Gather up every line that includes the string "follow".

▶ **Records shown**:
● ● ● ●

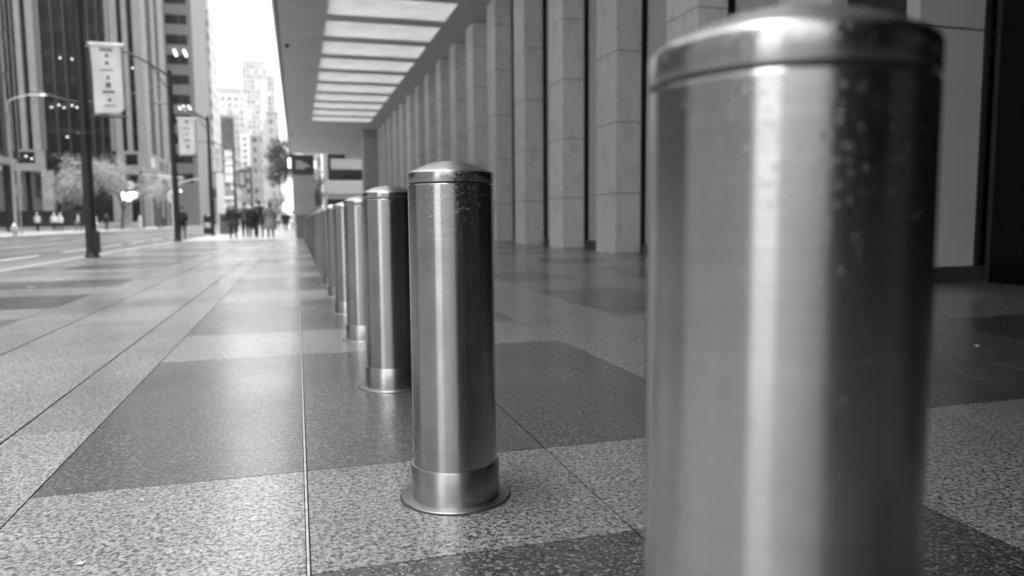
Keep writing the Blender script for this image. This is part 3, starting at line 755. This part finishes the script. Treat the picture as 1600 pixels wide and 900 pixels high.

● ● ● ●

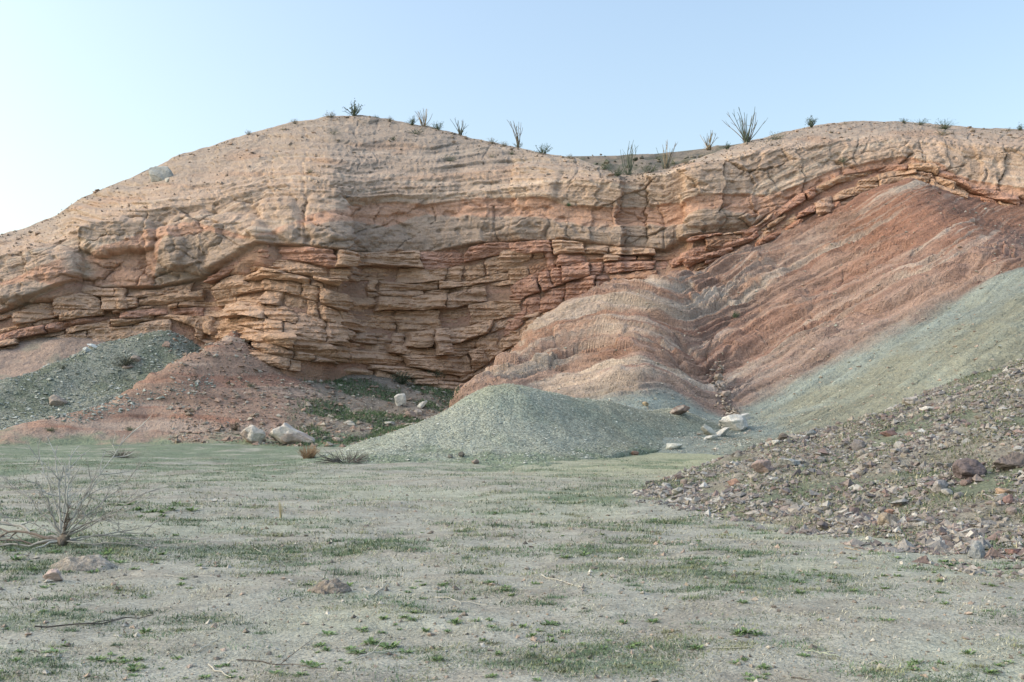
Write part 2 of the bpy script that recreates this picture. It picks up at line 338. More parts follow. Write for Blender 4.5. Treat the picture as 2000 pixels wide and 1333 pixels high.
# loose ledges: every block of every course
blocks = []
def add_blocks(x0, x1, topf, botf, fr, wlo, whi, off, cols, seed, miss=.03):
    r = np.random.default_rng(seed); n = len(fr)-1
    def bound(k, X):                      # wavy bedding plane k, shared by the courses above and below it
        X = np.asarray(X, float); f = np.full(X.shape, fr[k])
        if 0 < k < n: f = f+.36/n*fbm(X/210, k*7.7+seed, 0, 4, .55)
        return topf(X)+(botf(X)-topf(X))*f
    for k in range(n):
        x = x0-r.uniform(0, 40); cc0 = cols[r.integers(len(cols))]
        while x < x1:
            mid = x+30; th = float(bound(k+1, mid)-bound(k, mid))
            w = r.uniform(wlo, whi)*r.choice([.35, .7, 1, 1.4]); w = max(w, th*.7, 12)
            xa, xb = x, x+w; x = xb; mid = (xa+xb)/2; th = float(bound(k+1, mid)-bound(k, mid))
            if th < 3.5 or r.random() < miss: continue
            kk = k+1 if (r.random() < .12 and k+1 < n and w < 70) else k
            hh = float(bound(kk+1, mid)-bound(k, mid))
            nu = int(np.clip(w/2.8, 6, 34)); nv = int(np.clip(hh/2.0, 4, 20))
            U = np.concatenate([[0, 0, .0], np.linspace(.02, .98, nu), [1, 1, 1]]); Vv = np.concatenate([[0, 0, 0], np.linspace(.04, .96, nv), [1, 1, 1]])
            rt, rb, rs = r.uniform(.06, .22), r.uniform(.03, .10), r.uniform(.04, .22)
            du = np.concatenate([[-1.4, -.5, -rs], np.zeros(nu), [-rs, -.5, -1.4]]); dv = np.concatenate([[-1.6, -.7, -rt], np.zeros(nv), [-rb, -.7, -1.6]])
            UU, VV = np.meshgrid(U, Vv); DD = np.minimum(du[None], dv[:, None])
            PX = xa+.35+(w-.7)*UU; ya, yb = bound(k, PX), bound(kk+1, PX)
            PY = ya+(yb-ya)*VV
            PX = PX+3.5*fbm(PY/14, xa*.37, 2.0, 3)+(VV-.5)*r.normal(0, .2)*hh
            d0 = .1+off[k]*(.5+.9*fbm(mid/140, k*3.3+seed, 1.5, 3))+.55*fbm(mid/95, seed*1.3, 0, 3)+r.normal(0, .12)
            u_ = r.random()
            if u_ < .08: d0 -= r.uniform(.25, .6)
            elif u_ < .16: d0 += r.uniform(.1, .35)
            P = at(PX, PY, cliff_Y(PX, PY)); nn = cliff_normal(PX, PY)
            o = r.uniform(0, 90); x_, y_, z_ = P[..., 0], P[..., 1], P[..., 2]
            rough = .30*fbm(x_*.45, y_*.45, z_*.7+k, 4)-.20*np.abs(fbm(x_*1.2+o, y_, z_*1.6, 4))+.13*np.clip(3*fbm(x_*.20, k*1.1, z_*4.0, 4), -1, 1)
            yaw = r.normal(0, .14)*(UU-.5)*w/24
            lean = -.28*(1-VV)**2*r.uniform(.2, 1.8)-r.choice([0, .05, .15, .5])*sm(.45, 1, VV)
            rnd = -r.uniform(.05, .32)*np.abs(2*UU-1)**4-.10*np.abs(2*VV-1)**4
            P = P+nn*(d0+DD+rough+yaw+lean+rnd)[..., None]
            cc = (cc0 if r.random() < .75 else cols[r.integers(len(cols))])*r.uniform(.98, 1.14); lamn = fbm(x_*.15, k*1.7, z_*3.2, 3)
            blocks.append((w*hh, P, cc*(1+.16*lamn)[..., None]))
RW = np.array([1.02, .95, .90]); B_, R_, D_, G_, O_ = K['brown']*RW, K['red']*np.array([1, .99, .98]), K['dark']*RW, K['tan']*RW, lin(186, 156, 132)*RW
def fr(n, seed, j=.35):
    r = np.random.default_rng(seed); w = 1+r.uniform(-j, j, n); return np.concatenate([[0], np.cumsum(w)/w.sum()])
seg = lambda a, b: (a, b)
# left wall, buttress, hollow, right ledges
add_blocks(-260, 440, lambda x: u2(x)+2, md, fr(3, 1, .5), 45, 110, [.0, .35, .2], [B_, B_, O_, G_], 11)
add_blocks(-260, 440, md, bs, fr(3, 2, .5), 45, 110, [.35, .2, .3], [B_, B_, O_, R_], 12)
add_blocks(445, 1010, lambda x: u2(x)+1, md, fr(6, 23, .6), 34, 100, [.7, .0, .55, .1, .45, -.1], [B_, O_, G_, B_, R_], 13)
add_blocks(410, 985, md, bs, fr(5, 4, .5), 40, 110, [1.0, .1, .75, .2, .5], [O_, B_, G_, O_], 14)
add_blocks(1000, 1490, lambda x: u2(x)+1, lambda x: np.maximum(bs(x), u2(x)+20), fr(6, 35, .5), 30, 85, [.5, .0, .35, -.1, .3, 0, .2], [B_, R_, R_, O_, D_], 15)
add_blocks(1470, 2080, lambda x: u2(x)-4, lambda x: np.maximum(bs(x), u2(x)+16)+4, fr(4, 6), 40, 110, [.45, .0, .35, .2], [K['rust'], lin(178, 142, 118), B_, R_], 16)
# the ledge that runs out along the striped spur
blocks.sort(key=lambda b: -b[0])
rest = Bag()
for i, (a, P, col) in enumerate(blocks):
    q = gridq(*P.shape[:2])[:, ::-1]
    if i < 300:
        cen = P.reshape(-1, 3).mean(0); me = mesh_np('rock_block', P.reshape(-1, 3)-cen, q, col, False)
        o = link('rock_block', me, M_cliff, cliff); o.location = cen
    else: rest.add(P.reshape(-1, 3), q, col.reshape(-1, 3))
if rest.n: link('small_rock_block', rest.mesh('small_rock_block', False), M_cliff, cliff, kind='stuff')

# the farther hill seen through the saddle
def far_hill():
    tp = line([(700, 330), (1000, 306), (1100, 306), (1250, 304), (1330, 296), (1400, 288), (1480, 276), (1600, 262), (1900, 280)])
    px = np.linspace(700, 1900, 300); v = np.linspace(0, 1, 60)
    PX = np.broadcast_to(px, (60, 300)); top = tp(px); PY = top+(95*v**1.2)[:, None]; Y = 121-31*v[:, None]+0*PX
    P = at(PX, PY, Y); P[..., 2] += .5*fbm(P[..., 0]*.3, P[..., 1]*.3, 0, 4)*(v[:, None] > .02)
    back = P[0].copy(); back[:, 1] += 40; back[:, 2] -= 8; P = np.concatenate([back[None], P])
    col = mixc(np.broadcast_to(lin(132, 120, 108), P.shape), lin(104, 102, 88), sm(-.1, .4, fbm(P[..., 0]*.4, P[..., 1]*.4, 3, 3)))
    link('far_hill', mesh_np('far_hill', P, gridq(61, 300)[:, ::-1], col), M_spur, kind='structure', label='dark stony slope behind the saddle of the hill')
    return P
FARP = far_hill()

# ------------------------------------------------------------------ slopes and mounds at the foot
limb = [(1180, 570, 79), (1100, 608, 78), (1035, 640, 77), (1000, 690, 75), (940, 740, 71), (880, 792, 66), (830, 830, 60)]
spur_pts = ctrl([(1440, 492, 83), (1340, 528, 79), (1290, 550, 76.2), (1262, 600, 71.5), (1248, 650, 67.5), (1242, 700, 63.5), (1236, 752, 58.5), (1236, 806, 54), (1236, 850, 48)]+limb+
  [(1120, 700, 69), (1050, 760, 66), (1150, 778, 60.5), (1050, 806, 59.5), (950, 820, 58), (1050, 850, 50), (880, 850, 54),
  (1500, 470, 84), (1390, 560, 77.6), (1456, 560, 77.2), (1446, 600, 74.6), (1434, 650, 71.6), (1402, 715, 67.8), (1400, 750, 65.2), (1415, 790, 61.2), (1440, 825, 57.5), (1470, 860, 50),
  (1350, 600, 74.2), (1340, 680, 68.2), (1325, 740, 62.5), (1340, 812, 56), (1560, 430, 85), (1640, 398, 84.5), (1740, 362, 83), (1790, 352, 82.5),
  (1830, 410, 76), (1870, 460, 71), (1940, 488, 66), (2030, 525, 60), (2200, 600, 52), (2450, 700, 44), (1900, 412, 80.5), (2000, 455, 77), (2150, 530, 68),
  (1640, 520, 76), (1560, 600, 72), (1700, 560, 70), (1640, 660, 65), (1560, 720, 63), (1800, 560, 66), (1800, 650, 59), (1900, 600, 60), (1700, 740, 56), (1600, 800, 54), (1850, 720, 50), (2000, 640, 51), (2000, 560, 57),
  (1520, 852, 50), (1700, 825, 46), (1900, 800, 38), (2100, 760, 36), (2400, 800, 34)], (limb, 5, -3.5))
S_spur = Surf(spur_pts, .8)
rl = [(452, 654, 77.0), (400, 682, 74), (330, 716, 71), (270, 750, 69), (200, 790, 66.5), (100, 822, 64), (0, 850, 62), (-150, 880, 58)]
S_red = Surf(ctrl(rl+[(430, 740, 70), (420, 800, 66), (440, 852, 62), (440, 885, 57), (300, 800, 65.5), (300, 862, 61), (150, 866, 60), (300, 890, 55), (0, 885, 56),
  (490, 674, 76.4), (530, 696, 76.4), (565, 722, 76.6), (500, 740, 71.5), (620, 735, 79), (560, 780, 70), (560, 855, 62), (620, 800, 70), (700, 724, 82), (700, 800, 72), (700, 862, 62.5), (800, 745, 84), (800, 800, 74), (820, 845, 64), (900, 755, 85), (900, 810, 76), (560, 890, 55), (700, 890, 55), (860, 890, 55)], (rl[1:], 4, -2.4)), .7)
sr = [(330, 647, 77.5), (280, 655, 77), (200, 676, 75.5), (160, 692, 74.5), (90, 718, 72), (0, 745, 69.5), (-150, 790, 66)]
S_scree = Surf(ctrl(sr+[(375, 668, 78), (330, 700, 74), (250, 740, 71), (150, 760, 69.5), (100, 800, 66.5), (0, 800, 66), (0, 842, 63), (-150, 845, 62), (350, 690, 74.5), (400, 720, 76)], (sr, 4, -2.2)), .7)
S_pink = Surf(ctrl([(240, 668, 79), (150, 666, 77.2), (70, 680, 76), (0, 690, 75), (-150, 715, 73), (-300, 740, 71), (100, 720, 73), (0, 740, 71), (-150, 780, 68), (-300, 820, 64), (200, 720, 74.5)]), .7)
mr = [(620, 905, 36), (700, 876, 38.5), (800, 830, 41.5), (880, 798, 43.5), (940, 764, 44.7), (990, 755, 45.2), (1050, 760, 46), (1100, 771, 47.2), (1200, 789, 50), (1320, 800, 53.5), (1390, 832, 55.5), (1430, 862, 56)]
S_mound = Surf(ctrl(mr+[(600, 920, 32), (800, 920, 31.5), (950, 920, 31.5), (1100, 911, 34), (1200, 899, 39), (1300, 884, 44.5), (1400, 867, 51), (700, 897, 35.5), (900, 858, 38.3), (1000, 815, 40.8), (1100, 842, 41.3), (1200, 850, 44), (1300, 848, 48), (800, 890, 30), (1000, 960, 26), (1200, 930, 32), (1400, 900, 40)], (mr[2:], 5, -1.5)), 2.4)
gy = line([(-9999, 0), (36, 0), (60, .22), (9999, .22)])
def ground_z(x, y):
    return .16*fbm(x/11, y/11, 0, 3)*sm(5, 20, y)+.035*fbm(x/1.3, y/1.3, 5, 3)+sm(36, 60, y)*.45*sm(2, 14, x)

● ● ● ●

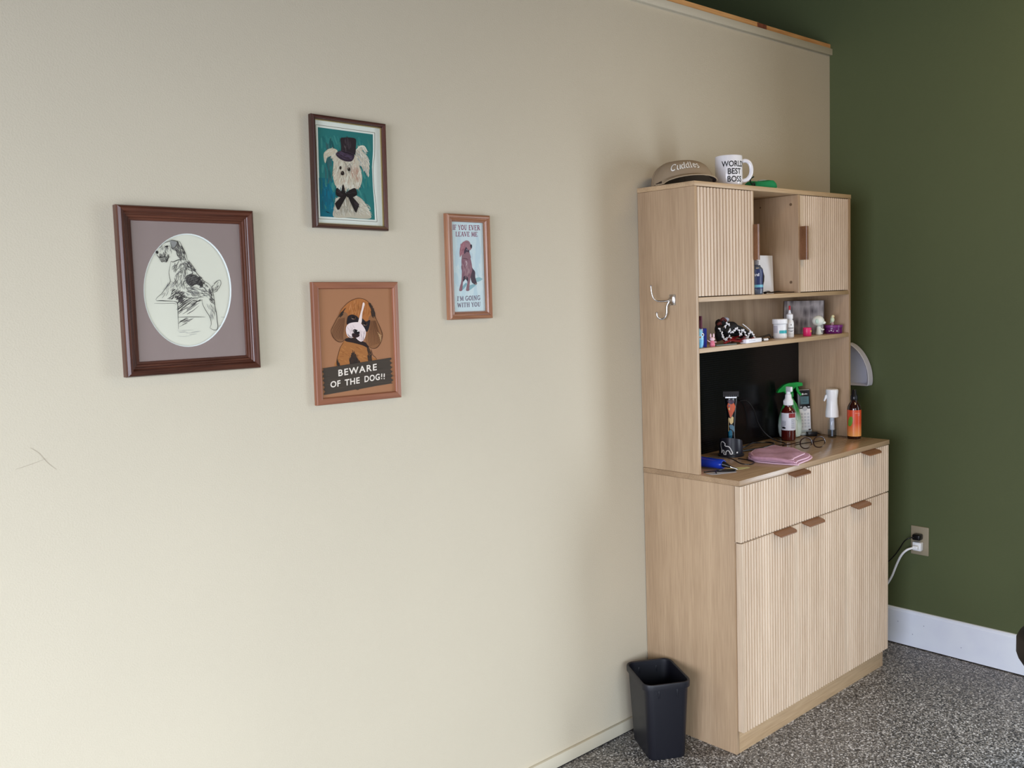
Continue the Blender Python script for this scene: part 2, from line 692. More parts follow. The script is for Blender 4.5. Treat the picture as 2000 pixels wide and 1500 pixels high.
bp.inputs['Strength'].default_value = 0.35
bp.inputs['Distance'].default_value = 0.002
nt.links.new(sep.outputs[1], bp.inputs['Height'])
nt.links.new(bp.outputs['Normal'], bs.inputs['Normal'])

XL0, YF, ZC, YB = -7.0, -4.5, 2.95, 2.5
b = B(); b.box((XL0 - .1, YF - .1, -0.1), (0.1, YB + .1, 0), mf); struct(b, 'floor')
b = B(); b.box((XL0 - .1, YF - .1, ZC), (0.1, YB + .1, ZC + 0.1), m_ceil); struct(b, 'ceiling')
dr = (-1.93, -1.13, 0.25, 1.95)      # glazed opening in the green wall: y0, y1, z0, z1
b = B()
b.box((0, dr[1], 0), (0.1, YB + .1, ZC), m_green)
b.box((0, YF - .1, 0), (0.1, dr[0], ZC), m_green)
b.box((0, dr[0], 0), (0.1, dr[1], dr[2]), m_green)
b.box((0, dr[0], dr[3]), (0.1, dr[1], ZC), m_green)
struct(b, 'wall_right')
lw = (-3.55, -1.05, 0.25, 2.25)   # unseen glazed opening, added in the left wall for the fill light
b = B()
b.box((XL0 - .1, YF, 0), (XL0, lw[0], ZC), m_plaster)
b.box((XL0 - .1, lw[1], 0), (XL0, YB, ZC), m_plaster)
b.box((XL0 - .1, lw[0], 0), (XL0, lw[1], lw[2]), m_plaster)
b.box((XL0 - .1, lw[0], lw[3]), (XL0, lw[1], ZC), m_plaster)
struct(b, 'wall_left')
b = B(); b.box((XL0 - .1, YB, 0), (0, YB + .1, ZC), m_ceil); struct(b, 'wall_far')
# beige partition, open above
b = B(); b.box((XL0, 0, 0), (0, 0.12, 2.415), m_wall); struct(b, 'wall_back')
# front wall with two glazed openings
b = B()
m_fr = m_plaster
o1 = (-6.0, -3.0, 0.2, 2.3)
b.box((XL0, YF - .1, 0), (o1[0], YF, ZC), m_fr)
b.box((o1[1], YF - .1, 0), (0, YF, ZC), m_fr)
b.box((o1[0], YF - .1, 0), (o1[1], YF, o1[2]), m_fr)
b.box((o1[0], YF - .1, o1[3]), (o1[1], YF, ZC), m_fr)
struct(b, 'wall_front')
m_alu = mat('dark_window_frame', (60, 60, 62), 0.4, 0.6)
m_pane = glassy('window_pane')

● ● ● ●

▶ **Response**:
Write part 2 of the bpy script that recreates this picture. It picks up at line 338. More parts follow. Write for Blender 4.5. Treat the picture as 2000 pixels wide and 1333 pixels high.
Continue the Blender Python script for this scene: part 2, from line 692. More parts follow. The script is for Blender 4.5. Treat the picture as 2000 pixels wide and 1500 pixels high.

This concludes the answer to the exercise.